Workouts. The one thing that has had me yearning for a cellular edition for years is the prospect of finally burying my chunky, smelly iPhone running armband.

On Saturday morning, with just the Apple Watch on my wrist and AirPods in my ears, I tracked my mile-and-a-half run, texted my wife to ask if she wanted coffee and then paid for two iced lattes at a local shop with Apple Pay. And once Apple's streaming music service hits the watch next month, I'll be able to demand that Siri play "Taylor's new single" or any other song that comes to mind. For now, you still need to download music.

The same can apply to hiking, biking, golfing -- whatever your land sport of choice. But depending on how much time you spend out, you may need to turn off the cellular connectivity to conserve battery life. Don't expect to stream music or receive motivational texts through a whole marathon.

New to both the cellular and noncellular versions of the Series 3 are real-time heart-rate reporting and an altimeter. To test both, I decided to conquer my fear of heights and climbed up a 23-foot-high trapeze tower. Apple correctly measured my petrifying walk up the ladder at two flights. (A flight of stairs is 10 feet of elevation gain.) When I reached the top, my heart rate registered 153 beats per minute. Yes, I was that frightened about stepping off the ledge.

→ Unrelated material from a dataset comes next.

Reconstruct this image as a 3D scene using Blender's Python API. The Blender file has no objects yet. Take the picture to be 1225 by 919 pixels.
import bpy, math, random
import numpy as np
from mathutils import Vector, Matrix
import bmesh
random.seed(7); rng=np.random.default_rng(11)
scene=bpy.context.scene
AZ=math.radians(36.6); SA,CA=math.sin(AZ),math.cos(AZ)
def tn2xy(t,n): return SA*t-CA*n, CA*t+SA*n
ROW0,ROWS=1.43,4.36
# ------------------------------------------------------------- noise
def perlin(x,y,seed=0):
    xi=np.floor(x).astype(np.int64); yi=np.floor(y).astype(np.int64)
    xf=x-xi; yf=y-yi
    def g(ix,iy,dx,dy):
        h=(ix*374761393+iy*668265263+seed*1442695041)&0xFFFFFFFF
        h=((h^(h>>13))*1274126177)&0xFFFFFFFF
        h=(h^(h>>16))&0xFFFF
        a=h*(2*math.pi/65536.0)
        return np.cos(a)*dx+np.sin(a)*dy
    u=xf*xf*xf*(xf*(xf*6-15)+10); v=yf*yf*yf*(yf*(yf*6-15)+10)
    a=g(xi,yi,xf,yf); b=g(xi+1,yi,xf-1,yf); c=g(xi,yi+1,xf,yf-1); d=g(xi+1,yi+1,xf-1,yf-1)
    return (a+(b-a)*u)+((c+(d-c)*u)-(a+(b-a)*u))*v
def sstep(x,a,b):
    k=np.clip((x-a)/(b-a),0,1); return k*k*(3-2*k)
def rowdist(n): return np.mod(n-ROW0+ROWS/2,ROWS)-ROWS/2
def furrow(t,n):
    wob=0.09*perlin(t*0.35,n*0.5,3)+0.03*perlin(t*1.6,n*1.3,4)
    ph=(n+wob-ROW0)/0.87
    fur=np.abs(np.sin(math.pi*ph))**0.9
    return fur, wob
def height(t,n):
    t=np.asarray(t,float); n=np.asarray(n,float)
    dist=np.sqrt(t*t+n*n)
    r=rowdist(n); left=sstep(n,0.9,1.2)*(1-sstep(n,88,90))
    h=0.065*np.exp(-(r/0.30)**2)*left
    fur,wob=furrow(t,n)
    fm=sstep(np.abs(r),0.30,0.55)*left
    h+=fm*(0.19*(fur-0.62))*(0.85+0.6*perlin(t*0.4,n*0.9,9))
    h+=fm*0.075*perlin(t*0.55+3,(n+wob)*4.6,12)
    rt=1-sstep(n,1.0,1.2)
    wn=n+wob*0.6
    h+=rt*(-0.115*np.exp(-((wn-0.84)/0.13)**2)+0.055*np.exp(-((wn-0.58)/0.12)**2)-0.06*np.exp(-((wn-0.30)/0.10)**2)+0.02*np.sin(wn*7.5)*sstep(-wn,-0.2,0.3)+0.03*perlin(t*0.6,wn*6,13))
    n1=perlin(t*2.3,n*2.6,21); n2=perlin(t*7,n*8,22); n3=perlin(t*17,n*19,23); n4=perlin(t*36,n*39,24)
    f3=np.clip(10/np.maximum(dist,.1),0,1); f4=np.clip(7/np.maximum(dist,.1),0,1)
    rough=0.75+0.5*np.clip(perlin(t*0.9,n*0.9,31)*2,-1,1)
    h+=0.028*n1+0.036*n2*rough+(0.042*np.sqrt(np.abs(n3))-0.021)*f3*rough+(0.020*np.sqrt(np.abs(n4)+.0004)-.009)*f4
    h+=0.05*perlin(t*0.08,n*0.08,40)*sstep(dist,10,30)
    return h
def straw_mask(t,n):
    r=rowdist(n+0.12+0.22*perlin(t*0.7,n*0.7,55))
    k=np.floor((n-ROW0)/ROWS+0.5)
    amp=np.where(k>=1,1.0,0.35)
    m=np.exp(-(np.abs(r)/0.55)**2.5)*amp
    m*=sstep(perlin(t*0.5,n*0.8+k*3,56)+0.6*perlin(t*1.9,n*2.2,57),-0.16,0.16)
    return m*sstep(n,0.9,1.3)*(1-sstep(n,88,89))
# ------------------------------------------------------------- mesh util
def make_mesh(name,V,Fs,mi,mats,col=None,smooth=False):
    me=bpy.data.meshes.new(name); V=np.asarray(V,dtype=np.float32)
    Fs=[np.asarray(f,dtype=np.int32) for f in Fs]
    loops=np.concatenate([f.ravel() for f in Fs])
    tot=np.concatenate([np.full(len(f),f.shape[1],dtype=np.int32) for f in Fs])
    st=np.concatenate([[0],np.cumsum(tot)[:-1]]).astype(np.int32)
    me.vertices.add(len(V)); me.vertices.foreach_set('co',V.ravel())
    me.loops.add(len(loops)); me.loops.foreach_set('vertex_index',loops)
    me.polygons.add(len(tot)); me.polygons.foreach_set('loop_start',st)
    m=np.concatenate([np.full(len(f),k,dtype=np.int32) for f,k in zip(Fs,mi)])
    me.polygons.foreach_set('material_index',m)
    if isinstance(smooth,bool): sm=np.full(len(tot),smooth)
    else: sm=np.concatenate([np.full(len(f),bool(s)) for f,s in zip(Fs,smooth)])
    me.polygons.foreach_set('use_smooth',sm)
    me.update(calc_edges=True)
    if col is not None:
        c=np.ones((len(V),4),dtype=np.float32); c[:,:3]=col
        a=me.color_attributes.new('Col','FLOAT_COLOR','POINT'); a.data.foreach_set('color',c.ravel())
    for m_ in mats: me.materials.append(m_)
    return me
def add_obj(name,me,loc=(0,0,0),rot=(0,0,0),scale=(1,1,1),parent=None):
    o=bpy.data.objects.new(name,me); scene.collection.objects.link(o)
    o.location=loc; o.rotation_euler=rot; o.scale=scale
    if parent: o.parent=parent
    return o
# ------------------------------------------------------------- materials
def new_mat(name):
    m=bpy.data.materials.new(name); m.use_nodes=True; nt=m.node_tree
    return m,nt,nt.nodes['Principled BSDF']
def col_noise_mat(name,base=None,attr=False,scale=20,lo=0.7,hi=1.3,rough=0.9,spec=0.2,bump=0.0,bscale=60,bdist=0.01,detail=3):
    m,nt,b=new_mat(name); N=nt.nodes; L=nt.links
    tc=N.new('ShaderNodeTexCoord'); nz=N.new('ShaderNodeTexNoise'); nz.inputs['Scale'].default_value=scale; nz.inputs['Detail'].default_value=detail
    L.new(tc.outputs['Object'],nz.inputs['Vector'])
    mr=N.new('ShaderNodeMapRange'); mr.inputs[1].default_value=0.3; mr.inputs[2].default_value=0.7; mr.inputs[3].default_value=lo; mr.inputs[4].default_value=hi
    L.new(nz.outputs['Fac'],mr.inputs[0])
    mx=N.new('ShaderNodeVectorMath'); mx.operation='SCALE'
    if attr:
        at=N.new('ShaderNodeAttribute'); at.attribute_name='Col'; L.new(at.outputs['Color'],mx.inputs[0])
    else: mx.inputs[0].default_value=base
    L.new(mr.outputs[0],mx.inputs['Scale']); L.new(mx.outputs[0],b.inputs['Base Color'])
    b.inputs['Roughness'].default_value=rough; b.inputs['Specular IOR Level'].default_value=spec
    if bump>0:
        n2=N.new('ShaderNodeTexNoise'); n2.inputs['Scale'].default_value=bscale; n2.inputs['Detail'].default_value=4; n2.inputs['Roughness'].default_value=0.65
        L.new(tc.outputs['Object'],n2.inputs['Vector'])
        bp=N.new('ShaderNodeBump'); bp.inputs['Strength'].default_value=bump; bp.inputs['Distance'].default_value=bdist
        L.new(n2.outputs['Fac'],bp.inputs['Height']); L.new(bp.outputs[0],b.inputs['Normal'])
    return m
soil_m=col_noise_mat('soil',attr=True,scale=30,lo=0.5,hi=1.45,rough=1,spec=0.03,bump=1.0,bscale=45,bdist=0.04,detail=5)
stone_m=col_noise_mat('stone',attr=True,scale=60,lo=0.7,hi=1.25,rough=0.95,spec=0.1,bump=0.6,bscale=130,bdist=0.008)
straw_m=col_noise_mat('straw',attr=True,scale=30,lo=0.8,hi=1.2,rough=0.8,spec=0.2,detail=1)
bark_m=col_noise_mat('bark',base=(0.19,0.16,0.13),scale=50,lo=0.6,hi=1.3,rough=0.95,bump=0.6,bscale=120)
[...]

Because I was actively climbing up to that point, I didn't receive an elevated heart-rate notification, which it sends when it doesn't understand why your heart is racing.

Water Activities. Confirmed: You can call or text from an Apple Watch while sitting on a Jet Ski in the middle of the Hudson River. Also confirmed: The water is still gross. That experience may sound unusual, but you'd definitely want a cellular Apple Watch for water activities.

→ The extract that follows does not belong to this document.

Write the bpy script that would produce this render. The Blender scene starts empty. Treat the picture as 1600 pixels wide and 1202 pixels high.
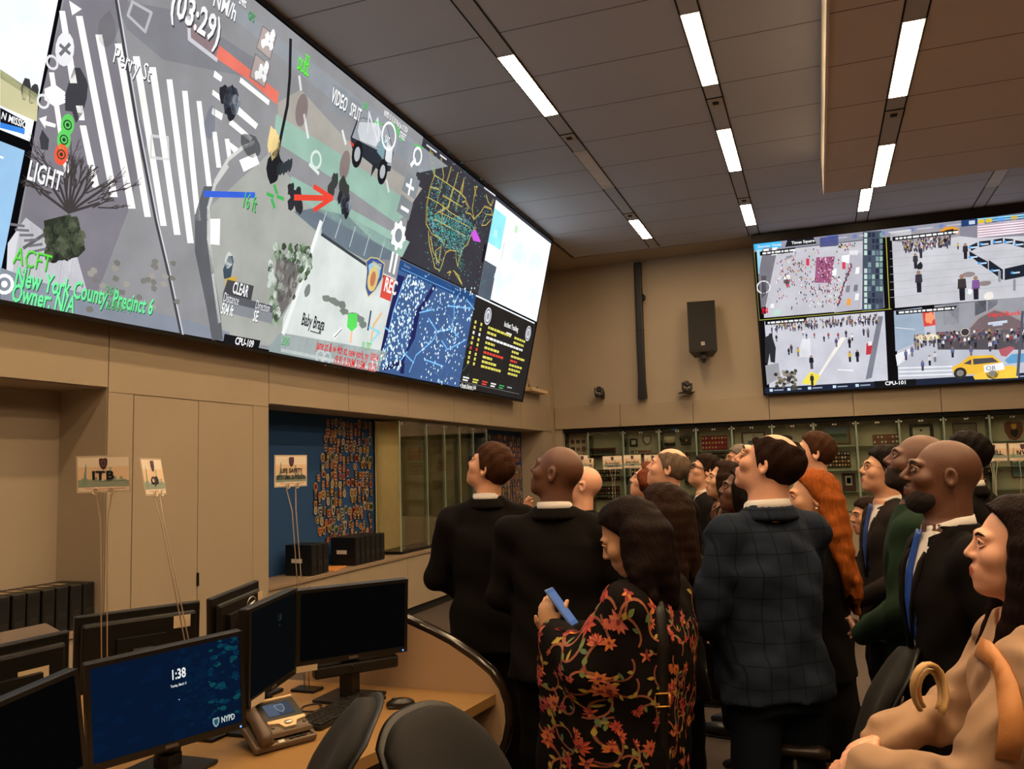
import bpy, bmesh, math, random
import numpy as np
from mathutils import Vector, Matrix, Euler
from mathutils.bvhtree import BVHTree

# ------------------------------------------------------------------ camera, world, exposure
SC = bpy.context.scene
COL = SC.collection
FOC = 1299.57                                    # focal length in pixels of a 1600 x 1202 frame
YAW, PIT, ROL = -0.349664, 0.0994154, -0.0295291
CAM = np.array([0.0, 0.0, 1.68])
fw = np.array([math.sin(YAW) * math.cos(PIT), math.cos(YAW) * math.cos(PIT), math.sin(PIT)])
rt = np.array([math.cos(YAW), -math.sin(YAW), 0.0])
up = np.cross(rt, fw)
RT = rt * math.cos(ROL) + up * math.sin(ROL)
UP = -rt * math.sin(ROL) + up * math.cos(ROL)
cam_data = bpy.data.cameras.new('camera')
cam_data.sensor_fit = 'HORIZONTAL'; cam_data.sensor_width = 36.0
cam_data.lens = FOC / 1600 * 36.0
cam_data.clip_start = 0.05; cam_data.clip_end = 100
cam = bpy.data.objects.new('camera', cam_data); COL.objects.link(cam)
cam.matrix_world = Matrix(((RT[0], UP[0], -fw[0], CAM[0]), (RT[1], UP[1], -fw[1], CAM[1]), (RT[2], UP[2], -fw[2], CAM[2]), (0, 0, 0, 1)))
SC.camera = cam
SC.view_settings.view_transform = 'Standard'
SC.view_settings.look = 'None'
SC.view_settings.exposure = 0.0
SC.view_settings.gamma = 1.0
SC.view_settings.use_curve_mapping = False
world = bpy.data.worlds.new('world'); SC.world = world
world.use_nodes = True
world.node_tree.nodes['Background'].inputs[0].default_value = (0.012, 0.010, 0.009, 1)
world.node_tree.nodes['Background'].inputs[1].default_value = 1.0
LAMP_STRENGTH = 72.0
LAMP_COLOUR = (1.0, 0.70, 0.40)
SCREEN_STRENGTH = 1.25

# ------------------------------------------------------------------ measuring helpers (pixel of the photo -> point in the room)
def ray(x, y):
    return RT * (x - 800) / FOC - UP * (y - 601) / FOC + fw
def on(x, y, ax, v):
    d = ray(x, y); return CAM + d * ((v - CAM[ax]) / d[ax])
def at(x, y, t):
    return CAM + ray(x, y) * t
def plane_uv(O, U, V):
    O = np.array(O, float); U = np.array(U, float); V = np.array(V, float); N = np.cross(U, V)
    def f(x, y):
        d = ray(x, y); q = d * (((O - CAM) @ N) / (d @ N)) + CAM - O
        return (float(q @ U), float(q @ V))
    return f

# ------------------------------------------------------------------ materials
def s2l(c):
    return tuple(((v / 255) / 12.92 if v / 255 <= 0.04045 else ((v / 255 + 0.055) / 1.055) ** 2.4) for v in c[:3])
MATS = {}
def mat(name, rgb, rough=0.6, metal=0.0, var=0.12, scale=8.0, bump=0.0, bscale=60.0, stretch=None, spec=0.5, emit=0.0):
    if name in MATS: return MATS[name]
    m = bpy.data.materials.new(name); m.use_nodes = True
    nt = m.node_tree; b = nt.nodes['Principled BSDF']
    c = s2l(rgb)
    tc = nt.nodes.new('ShaderNodeTexCoord'); src = tc.outputs['Object']
    if stretch:
        mp = nt.nodes.new('ShaderNodeMapping'); mp.inputs['Scale'].default_value = stretch
        nt.links.new(src, mp.inputs['Vector']); src = mp.outputs['Vector']
    n = nt.nodes.new('ShaderNodeTexNoise'); n.inputs['Scale'].default_value = scale; n.inputs['Detail'].default_value = 4
    nt.links.new(src, n.inputs['Vector'])
    mx = nt.nodes.new('ShaderNodeMix'); mx.data_type = 'RGBA'
    mx.inputs['A'].default_value = (*[v * (1 - var) for v in c], 1); mx.inputs['B'].default_value = (*[min(1, v * (1 + var)) for v in c], 1)
    nt.links.new(n.outputs['Fac'], mx.inputs['Factor'])
    nt.links.new(mx.outputs['Result'], b.inputs['Base Color'])
    b.inputs['Roughness'].default_value = rough; b.inputs['Metallic'].default_value = metal
    b.inputs['Specular IOR Level'].default_value = spec
    if bump:
        n2 = nt.nodes.new('ShaderNodeTexNoise'); n2.inputs['Scale'].default_value = bscale; n2.inputs['Detail'].default_value = 3
        nt.links.new(src, n2.inputs['Vector'])
        bp = nt.nodes.new('ShaderNodeBump'); bp.inputs['Strength'].default_value = bump; bp.inputs['Distance'].default_value = 0.01
        nt.links.new(n2.outputs['Fac'], bp.inputs['Height']); nt.links.new(bp.outputs['Normal'], b.inputs['Normal'])
    if emit:
        b.inputs['Emission Color'].default_value = (*c, 1); b.inputs['Emission Strength'].default_value = emit
    MATS[name] = m; return m
def emat(name, rgb, strength):
    m = bpy.data.materials.new(name); m.use_nodes = True; nt = m.node_tree; nt.nodes.clear()
    o = nt.nodes.new('ShaderNodeOutputMaterial'); e = nt.nodes.new('ShaderNodeEmission')
    e.inputs[0].default_value = (*rgb, 1); e.inputs[1].default_value = strength
    nt.links.new(e.outputs[0], o.inputs[0]); return m
def attr_mat(name, emit=0.0, noise=0.0, rough=0.6, nscale=2.0):
    """colour from the mesh's colour attribute 'ink': a lit picture (emit) or a printed one"""
    m = bpy.data.materials.new(name); m.use_nodes = True; nt = m.node_tree; b = nt.nodes['Principled BSDF']
    a = nt.nodes.new('ShaderNodeAttribute'); a.attribute_name = 'ink'
    out = a.outputs['Color']
    if noise:
        tc = nt.nodes.new('ShaderNodeTexCoord'); n = nt.nodes.new('ShaderNodeTexNoise'); n.inputs['Scale'].default_value = nscale; n.inputs['Detail'].default_value = 8
        nt.links.new(tc.outputs['Object'], n.inputs['Vector'])
        mr = nt.nodes.new('ShaderNodeMapRange'); mr.inputs[1].default_value = 0.3; mr.inputs[2].default_value = 0.7
        mr.inputs[3].default_value = 1 - noise; mr.inputs[4].default_value = 1 + noise * 0.6
        nt.links.new(n.outputs['Fac'], mr.inputs[0])
        vm = nt.nodes.new('ShaderNodeVectorMath'); vm.operation = 'SCALE'
        nt.links.new(out, vm.inputs[0]); nt.links.new(mr.outputs[0], vm.inputs['Scale']); out = vm.outputs[0]
    if emit:
        e = nt.nodes.new('ShaderNodeEmission'); e.inputs[1].default_value = emit
        nt.links.new(out, e.inputs[0]); nt.links.new(e.outputs[0], nt.nodes['Material Output'].inputs[0])
    else:
        nt.links.new(out, b.inputs['Base Color']); b.inputs['Roughness'].default_value = rough
    return m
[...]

Whether it be surfing, sailing, kayaking, swimming or sitting in the kiddie pool, the ability to stay reachable without handling a phone, even a water-resistant one, is freeing. Unfortunately, with no camera on the watch, there's no way to snap photos.

The cellular and noncellular versions of the Series 3 are water- resistant up to 50 meters. And no, you can't make calls from under water. I've tried.

Walkabouts. Unless you plan to carry around a 5-pound backup battery in your bag, living a full day with just the Apple Watch isn't happening. But it can be great for short departures from the iPhone to walk the dog, run to the supermarket, go to a meeting in the office or move the car. In all those situations, I received messages and emails and quickly responded via voice-to-text, which has become more accurate, even in noisy environments. I've also been impressed with Siri's quick response time to my "Hey Siri" prompts. I'm still less than impressed with Siri's ability to help.

One major frustration: If you begin a phone call on your watch with phone connected and then leave the phone behind, the call will drop. Even though it's the same phone number, the handoff to the watch's cellular isn't seamless. I found it generally took a little less than a minute. Apple acknowledges this was typical. When you are in a Wi-Fi area or in proximity to your phone, the watch connects to either of those instead of cellular to save battery.

If any of these scenarios appeals to you, you should still wait until the cellular experience improves. If you just want an Apple Watch, go for the noncellular Series 3, which still has GPS and runs up to a day and a half on a charge. If you have the previous Series 2, stick with it and just upgrade to Watch OS 4, which gives older Apple Watches the new heart-rate features and workout tracking improvements.

The Series 3 is the strongest indicator yet of what Apple believes the watch ultimately can be: a stand-alone tiny wrist computer that doesn't need your iPhone. But if the Series 3 is any indicator of how that's coming along, we should all hold off until, say, Series X.